3D scene scripts ▸
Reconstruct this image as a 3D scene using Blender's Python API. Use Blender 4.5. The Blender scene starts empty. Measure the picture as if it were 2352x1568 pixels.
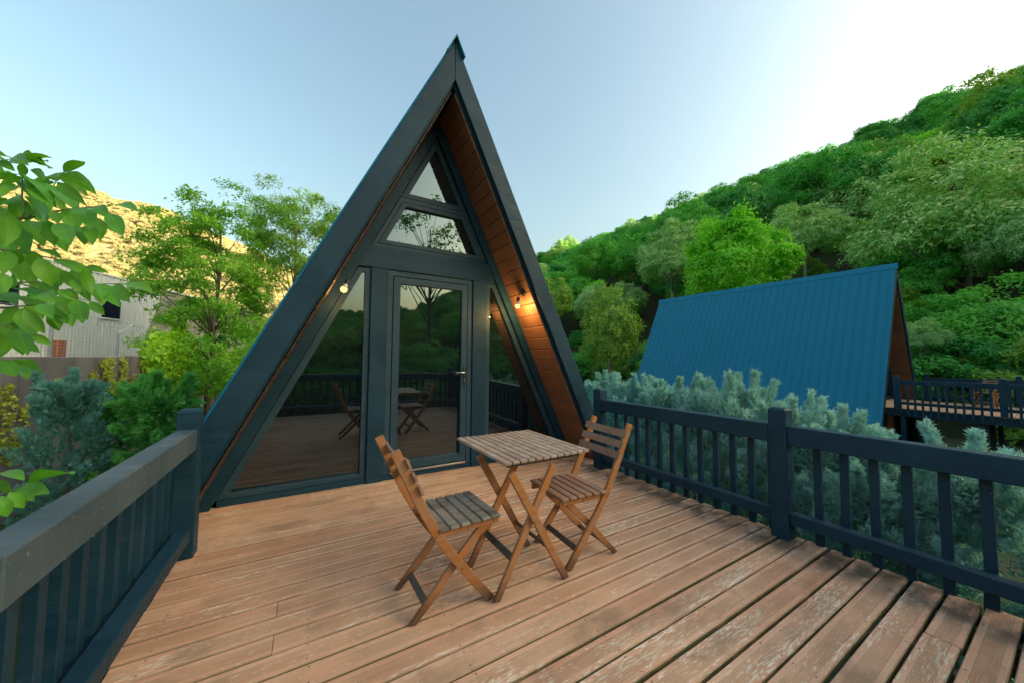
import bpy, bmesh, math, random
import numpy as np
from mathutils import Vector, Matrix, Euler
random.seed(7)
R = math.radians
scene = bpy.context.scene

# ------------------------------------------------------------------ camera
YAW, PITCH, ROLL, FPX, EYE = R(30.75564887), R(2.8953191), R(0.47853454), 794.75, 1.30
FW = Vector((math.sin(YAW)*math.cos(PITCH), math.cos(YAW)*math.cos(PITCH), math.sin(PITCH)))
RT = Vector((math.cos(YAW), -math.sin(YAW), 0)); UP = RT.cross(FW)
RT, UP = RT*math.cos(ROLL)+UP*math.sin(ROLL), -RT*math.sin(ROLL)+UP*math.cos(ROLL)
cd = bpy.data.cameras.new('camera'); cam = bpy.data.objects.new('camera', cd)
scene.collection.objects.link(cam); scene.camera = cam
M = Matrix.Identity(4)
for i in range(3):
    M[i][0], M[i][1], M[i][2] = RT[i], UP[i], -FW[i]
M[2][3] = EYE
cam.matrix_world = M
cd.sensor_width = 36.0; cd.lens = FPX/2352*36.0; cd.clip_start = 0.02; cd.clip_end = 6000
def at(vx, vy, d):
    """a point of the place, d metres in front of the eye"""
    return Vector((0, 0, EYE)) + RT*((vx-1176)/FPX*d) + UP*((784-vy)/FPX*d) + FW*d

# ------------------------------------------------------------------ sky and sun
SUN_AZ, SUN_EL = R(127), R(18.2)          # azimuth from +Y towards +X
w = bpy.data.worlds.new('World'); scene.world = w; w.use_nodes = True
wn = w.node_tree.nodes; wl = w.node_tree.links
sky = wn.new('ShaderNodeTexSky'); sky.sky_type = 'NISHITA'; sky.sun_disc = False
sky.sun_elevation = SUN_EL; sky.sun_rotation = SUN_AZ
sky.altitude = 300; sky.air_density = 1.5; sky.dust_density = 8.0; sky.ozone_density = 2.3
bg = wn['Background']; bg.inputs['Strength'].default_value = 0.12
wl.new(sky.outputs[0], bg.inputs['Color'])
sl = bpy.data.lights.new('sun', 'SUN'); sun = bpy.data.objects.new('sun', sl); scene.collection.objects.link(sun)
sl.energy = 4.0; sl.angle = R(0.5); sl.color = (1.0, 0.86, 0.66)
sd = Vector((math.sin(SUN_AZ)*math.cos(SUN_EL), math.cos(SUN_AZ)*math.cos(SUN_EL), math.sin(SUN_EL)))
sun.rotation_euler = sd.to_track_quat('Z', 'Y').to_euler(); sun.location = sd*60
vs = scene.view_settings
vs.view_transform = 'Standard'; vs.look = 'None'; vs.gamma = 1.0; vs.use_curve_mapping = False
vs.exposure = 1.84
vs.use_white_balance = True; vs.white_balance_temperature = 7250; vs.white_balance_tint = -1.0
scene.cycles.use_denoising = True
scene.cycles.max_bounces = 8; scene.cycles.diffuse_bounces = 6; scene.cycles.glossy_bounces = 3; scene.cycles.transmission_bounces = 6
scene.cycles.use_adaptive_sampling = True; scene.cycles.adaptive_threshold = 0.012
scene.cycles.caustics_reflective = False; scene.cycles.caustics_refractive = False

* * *

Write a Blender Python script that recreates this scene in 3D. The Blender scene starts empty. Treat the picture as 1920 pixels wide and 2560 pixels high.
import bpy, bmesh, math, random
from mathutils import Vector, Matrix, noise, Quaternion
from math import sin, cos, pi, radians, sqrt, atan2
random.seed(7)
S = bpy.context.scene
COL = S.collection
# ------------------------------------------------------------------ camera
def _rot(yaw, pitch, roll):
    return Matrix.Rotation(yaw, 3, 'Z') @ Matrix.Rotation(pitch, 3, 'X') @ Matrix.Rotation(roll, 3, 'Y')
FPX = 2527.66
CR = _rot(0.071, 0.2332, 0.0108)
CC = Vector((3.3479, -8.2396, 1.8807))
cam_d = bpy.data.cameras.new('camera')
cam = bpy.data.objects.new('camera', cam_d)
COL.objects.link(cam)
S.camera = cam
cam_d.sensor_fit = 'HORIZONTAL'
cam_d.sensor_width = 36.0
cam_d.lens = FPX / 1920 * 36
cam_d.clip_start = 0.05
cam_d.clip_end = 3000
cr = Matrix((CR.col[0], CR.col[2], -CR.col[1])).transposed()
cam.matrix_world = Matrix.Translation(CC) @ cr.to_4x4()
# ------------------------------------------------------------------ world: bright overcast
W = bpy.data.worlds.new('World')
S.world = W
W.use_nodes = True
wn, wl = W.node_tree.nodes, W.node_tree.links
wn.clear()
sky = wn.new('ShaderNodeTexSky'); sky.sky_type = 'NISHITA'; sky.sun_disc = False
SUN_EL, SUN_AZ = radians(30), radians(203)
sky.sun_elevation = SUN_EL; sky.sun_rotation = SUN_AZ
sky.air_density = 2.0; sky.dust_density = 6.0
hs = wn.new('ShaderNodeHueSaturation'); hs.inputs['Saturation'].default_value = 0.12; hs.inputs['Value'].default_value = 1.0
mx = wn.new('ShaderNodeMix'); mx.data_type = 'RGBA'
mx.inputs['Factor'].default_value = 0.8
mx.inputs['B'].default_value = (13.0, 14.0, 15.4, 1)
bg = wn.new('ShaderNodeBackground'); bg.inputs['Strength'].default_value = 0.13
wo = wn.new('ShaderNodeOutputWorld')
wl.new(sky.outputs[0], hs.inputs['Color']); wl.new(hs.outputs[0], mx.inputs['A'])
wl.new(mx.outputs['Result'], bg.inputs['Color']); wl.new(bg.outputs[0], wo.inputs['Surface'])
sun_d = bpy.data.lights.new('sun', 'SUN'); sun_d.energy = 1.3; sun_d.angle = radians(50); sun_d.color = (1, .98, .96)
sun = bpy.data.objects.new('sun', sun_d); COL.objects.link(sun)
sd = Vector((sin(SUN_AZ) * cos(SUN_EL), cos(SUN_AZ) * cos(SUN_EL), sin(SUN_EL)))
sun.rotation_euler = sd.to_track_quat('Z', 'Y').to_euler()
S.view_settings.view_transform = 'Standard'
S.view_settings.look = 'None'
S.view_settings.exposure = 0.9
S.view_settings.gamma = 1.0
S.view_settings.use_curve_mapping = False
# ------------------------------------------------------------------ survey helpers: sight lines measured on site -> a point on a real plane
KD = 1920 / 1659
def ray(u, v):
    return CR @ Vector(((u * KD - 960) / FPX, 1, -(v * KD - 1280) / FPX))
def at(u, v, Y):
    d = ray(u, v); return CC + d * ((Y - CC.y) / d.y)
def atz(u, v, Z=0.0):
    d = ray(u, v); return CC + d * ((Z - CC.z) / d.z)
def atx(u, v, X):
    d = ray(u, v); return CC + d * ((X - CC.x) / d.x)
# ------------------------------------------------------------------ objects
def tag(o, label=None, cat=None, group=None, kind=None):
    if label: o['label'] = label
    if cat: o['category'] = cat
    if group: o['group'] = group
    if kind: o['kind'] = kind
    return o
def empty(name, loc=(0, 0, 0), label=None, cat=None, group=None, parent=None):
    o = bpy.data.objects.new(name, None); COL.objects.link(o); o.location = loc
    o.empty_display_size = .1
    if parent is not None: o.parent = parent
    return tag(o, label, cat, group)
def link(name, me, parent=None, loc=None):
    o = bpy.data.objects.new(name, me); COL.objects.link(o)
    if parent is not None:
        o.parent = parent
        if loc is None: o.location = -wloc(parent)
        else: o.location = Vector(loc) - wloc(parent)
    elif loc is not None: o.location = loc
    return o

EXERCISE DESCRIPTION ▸
Exclude any pictures, and restate word for word the lines from the one containing "Reconstruct this image" through the one containing "scene = bpy.context.scene", both included.

COMPLETED EXERCISE ▸
Reconstruct this image as a 3D scene using Blender's Python API. Use Blender 4.5. The Blender scene starts empty. Measure the picture as if it were 2352x1568 pixels.
import bpy, bmesh, math, random
import numpy as np
from mathutils import Vector, Matrix, Euler
random.seed(7)
R = math.radians
scene = bpy.context.scene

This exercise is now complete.